PID 1 is magic in problematic ways. In particular, if PID 1 crashes, the whole system goes down with it. And having PID 1 be a normal program running from a normal ELF file means that that ELF file is pinned for the life of the system or at least until it execs something else. So handoff from initramfs to a real fs either involves PID 1 calling execve() or involves leaving the init process around. Upgrading the package containing PID 1 requires execve(). Running PID 1 from a network filesystem or an unreliable device risks a kernel panic for no good reason.

With PID 1 moved to the kernel, the actual service management job is no longer coupled to PID 1’s legacy. A service manager could hand off to another one by saving its state to disk and exiting, by running the new one and moving its state after the new one starts, or by any other ordinary means. And if it crashes, you can ssh in, read logs, save work, and then restart it or the whole system as appropriate.

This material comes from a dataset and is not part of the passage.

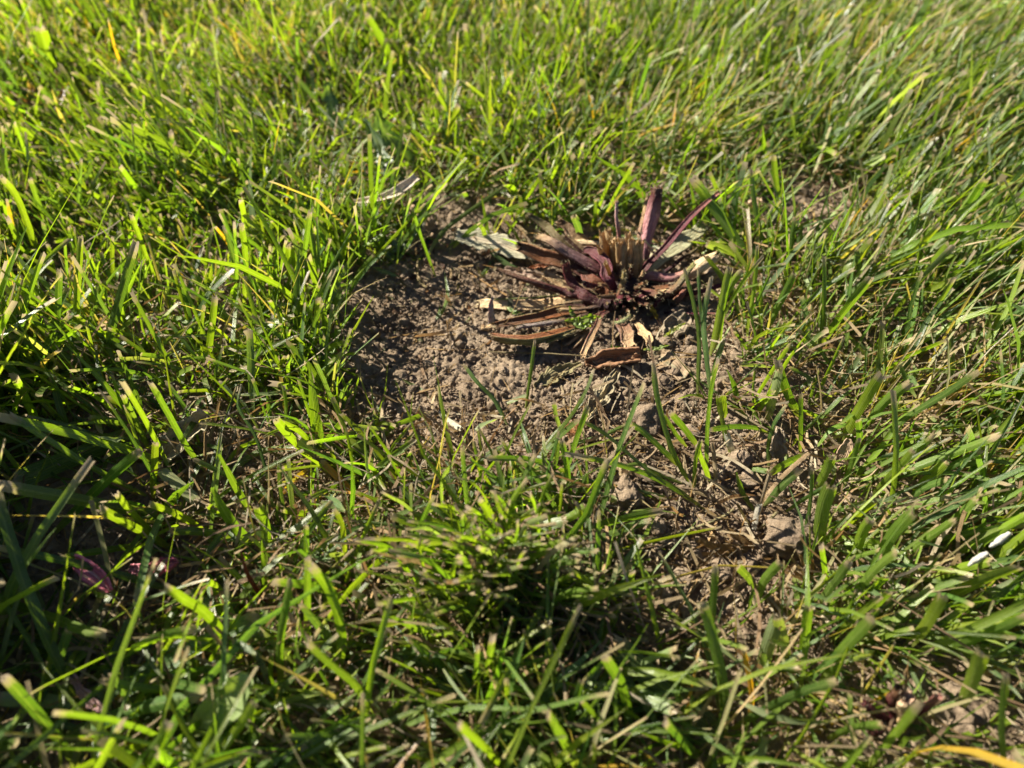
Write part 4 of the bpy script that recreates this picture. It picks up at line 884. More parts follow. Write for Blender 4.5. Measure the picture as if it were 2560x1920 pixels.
leaf('withered_leaf', 'pale serrated dead leaf with thick white midrib lying left behind the cut plant', 'dead leaf', 'c1',
     [(600, 620), (300, 520), (120, 470), (-60, 440)], 112, (.44, .42, .30), (.68, .57, .42), (5, 7), teeth=8, tooth=.30, curl=.03, wrinkle=.05, thick=.25, tipw=.5)
leaf('withered_leaf', 'dusty brown and green torn leaf with scalloped edge right below the cut plant', 'dead leaf', 'c1',
     [(870, 1390), (740, 1440), (640, 1490), (520, 1560)], 70, (.25, .22, .11), (.38, .30, .15), (3.5, 1.5), teeth=5, tooth=.4, thick=.25, wrinkle=.2)
leaf('withered_leaf', 'torn pale leaf with a yellow hole and sandy crust pointing down at the clods', 'dead leaf', 'e5',
     [(1120, 330), (930, 640), (780, 900), (560, 1200)], 200, (.30, .26, .17), (.48, .38, .18), (5, 2), teeth=4, tooth=.5, thick=.25, wrinkle=.28, tipw=.5)
leaf('bark_strip', 'rough reddish-brown curled strip of old leaf base lying below the cut plant', 'bark strip', 'c1',
     [(900, 1390), (1010, 1375), (1150, 1350), (1310, 1330)], 62, (.26, .14, .075), (.34, .20, .11), (4, 5), curl=.75, wrinkle=.38, thick=.9, tipw=.75)
leaf('withered_leaf', 'small flat dusty leaf with a broad red-brown stain right of the bark strip', 'dead leaf', 'c1',
     [(1380, 1300), (1490, 1370), (1640, 1490)], 85, (.30, .22, .14), (.24, .22, .14), (2, 2), wrinkle=.15, thick=.4, tipw=.7)
leaf('withered_leaf', 'grey-brown crumpled leaf lying behind the purple tuft base at the right of the cut plant', 'dead leaf', 'c1',
     [(1480, 1200), (1560, 1120), (1650, 1020)], 90, (.26, .21, .15), (.3, .27, .15), (2, 6), wrinkle=.3, thick=.4, tipw=.5)
leaf('withered_leaf', 'bright bleached bent leafstalk lying across the back of the bare earth', 'dead leaf', 'c2',
     [(440, 300), (620, 275), (800, 215), (920, 130), (975, 80)], 44, (.64, .56, .46), (.70, .60, .50), (10, 20), curl=.5, thick=.5, tipw=.9)
leaf('withered_leaf', 'peach-brown crumpled dead leaf behind the V-shaped shoot', 'dead leaf', 'c2',
     [(960, 720), (1000, 600), (1010, 480), (900, 370)], 120, (.42, .29, .19), (.5, .36, .24), (2, 5), teeth=5, tooth=.3, wrinkle=.35, thick=.3, tipw=.6)
leaf('withered_leaf', 'pale curled dead leaf with a torn brown end in the left grass', 'dead leaf', 'c3',
     [(1080, 720), (1190, 620), (1290, 520), (1440, 395)], 120, (.40, .36, .24), (.40, .30, .17), (2, 14), curl=.5, wrinkle=.3, thick=.3, teeth=3, tooth=.4, tipw=.55)
leaf('withered_leaf', 'flat tan leaf half hidden under blades left of the pale curled leaf', 'dead leaf', 'c3',
     [(740, 380), (900, 385), (1060, 400)], 60, (.42, .35, .22), (.40, .33, .2), (4, 4), wrinkle=.3, thick=.3)
leaf('withered_leaf', 'small oval tan leaf standing on its edge behind the lower right blades', 'dead leaf', 'c8',
     [(500, 735), (560, 690), (600, 620), (615, 545)], 52, (.46, .33, .23), (.42, .30, .2), (3, 11), curl=.15, wrinkle=.06, thick=.3, tipw=.25)
leaf('withered_leaf', 'crisp orange-brown dead leaf in the grass behind the broad dark blade', 'dead leaf', 'd7',
     [(300, 600), (370, 540), (450, 490)], 60, (.50, .34, .22), (.5, .36, .25), (3, 9), wrinkle=.4, thick=.3, teeth=3, tooth=.4)
leaf('withered_leaf', 'crumpled peach dead leaf above the orange-brown one at the right', 'dead leaf', 'd7',
     [(320, 350), (370, 310), (440, 300)], 60, (.52, .38, .27), (.5, .36, .25), (4, 9), wrinkle=.4, thick=.3)
leaf('withered_leaf', 'long brown twisted leaf lying flat under the slender tuft on the right', 'dead leaf', 'd7',
     [(440, 960), (600, 910), (800, 890)], 34, (.40, .28, .2), (.4, .28, .2), (3, 4), wrinkle=.4, thick=.3)
leaf('withered_leaf', 'grey dusty flat leaf half buried in the bottom centre grass', 'dead leaf', 'e2',
     [(250, 800), (320, 770), (430, 780)], 60, (.40, .37, .34), (.42, .38, .33), (2, 4), wrinkle=.2, thick=.3, tipw=.7)
leaf('withered_leaf', 'tan curved husk-like leaf in the bottom left grass beside the tall bent blade', 'dead leaf', 'c6',
     [(1480, 400), (1580, 385), (1680, 420)], 30, (.46, .38, .28), (.42, .34, .26), (6, 8), wrinkle=.2, thick=.3)
o = leaf('seed_husk', 'shrivelled grey-tan ribbed seed husk standing among the blades at the right of the clods', 'seed husk', 'c5',
     [(1640, 700), (1630, 600), (1650, 470)], 52, (.36, .29, .21), (.42, .34, .25), (2, 13), curl=.9, wrinkle=.25, thick=.5, tipw=.3)
leaf('pink_root_piece', 'vivid pink and white peeled root piece in the shaded lower left', 'root piece', 'c3',
     [(520, 1370), (600, 1440), (680, 1510), (765, 1600)], 56, (.58, .16, .24), (.70, .44, .46), (17, 10), curl=.6, wrinkle=.15, thick=.8, tipw=.2, mat=M_STALK)
leaf('pink_root_piece', 'crumpled dark pink root piece right of the vivid pink one', 'root piece', 'c3',
     [(1050, 1440), (1130, 1425), (1215, 1395)], 54, (.46, .11, .17), (.56, .25, .28), (10, 15), curl=.4, wrinkle=.5, thick=.7, mat=M_STALK)
leaf('pink_root_piece', 'small pink stub near the crumpled dark pink root piece', 'root piece', 'c3',
     [(900, 1440), (960, 1450), (1000, 1470)], 36, (.52, .20, .25), (.56, .28, .3), (10, 10), curl=.3, wrinkle=.3, thick=.7, mat=M_STALK)
leaf('pink_root_piece', 'dusty pink shrivelled strip low in the bottom left corner', 'root piece', 'c6',
     [(400, 640), (450, 720), (510, 790), (580, 835)], 26, (.42, .26, .25), (.5, .34, .33), (10, 6), curl=.4, wrinkle=.3, thick=.7, mat=M_STALK)
leaf('broad_leaf', 'soft pale velvety leaf standing blurred among the bottom left blades', 'weed leaf', 'c6',
     [(1080, 940), (1180, 850), (1290, 760), (1380, 640)], 110, (.24, .32, .13), (.30, .36, .17), (8, 24), curl=.25, wrinkle=.1, mat=M_BROAD, tipw=.45)
leaf('broad_leaf', 'broad pale green leaf at the top right corner', 'weed leaf', 'd3',
     [(1880, 95), (2000, 60), (2140, 10)], 48, (.20, .29, .10), (.27, .35, .15), (12, 30), curl=.15, wrinkle=.12, mat=M_BROAD)
leaf('broad_leaf', 'green crumpled leaf scrap lying on soil left of the cut plant stalks', 'weed leaf', 'c1',
     [(310, 970), (370, 1010), (450, 1030)], 26, (.09, .15, .03), (.14, .19, .05), (3, 2), wrinkle=.3, teeth=4, tooth=.4, mat=M_BROAD)
r_ = thing('weed', 'weed with lobed dark green leaves standing behind the bare earth', 'weed', W(*full('d2', 500, 1200)), 'weeds in the lawn')
for pts, hw, zs in [([(700, 1200), (560, 1050), (450, 920), (385, 750)], 95, (1, 34)), ([(360, 1320), (420, 1180), (420, 1050), (300, 820)], 75, (1, 24)),
                    ([(250, 1100), (100, 800), (60, 620), (20, 560)], 60, (2, 34)), ([(620, 1320), (520, 1180), (400, 1100)], 60, (1, 12))]:
    leaf('leaf', None, None, 'd2', pts, hw, (.060, .115, .040), (.13, .2, .08), zs, teeth=4, tooth=.55, curl=.2, wrinkle=.15, mat=M_BROAD, parent=r_, roll=rng.uniform(-.4, .4))
r_ = thing('weed', 'weed with lobed grey-green leaves lying flat at the left rear corner of the soil', 'weed', W(*full('c2', 700, 800)), 'weeds in the lawn')
for pts, hw, zs in [([(560, 640), (660, 690), (780, 790)], 75, (4, 2)), ([(520, 520), (600, 600), (660, 700)], 55, (7, 3)), ([(900, 620), (820, 660), (700, 740)], 70, (6, 3)), ([(330, 390), (440, 400), (540, 480)], 40, (10, 6)), ([(600, 860), (700, 900), (820, 940)], 26, (5, 2))]:
    leaf('leaf', None, None, 'c2', pts, hw, (.11, .16, .08), (.2, .26, .14), zs, teeth=5, tooth=.4, curl=.3, wrinkle=.25, mat=M_BROAD, parent=r_, roll=rng.uniform(-.3, .3))
r_ = thing('weed', 'weed with narrow dull red leaves in the dark hollow at the upper left edge', 'weed', W(*full('d1', 330, 860)), 'weeds in the lawn')
for pts, hw, zs in [([(330, 840), (240, 760), (150, 700), (60, 640)], 30, (2, 16)), ([(290, 800), (240, 660), (190, 560)], 22, (4, 20)), ([(370, 900), (400, 740), (440, 640), (490, 570)], 24, (3, 18)), ([(320, 900), (300, 850), (270, 830)], 28, (2, 6))]:
    leaf('leaf', None, None, 'd1', pts, hw, (.24, .10, .065), (.3, .16, .1), zs, curl=.4, wrinkle=.2, mat=M_BROAD, parent=r_, roll=rng.uniform(-.3, .3))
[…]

As a minor additional benefit, having PID 1 in the kernel could enable some optimizations. Right now, a process must enter the zombie state when it exits, and it must stay in that state until its parent wakes up and reaps it. So a service exiting fundamentally involves some complex bookkeeping and a context switch to a single, unrelated process. If the kernel knew that kpid1 was in use and that nothing in the system actually needs to be notified of exiting children of pid 1, then a child of pid 1 that exits could simply go away, as it would on a sensible system like Windows.

(Yes, it's okay to admit that, in some respects, Windows is substantially better than Linux/Unix.)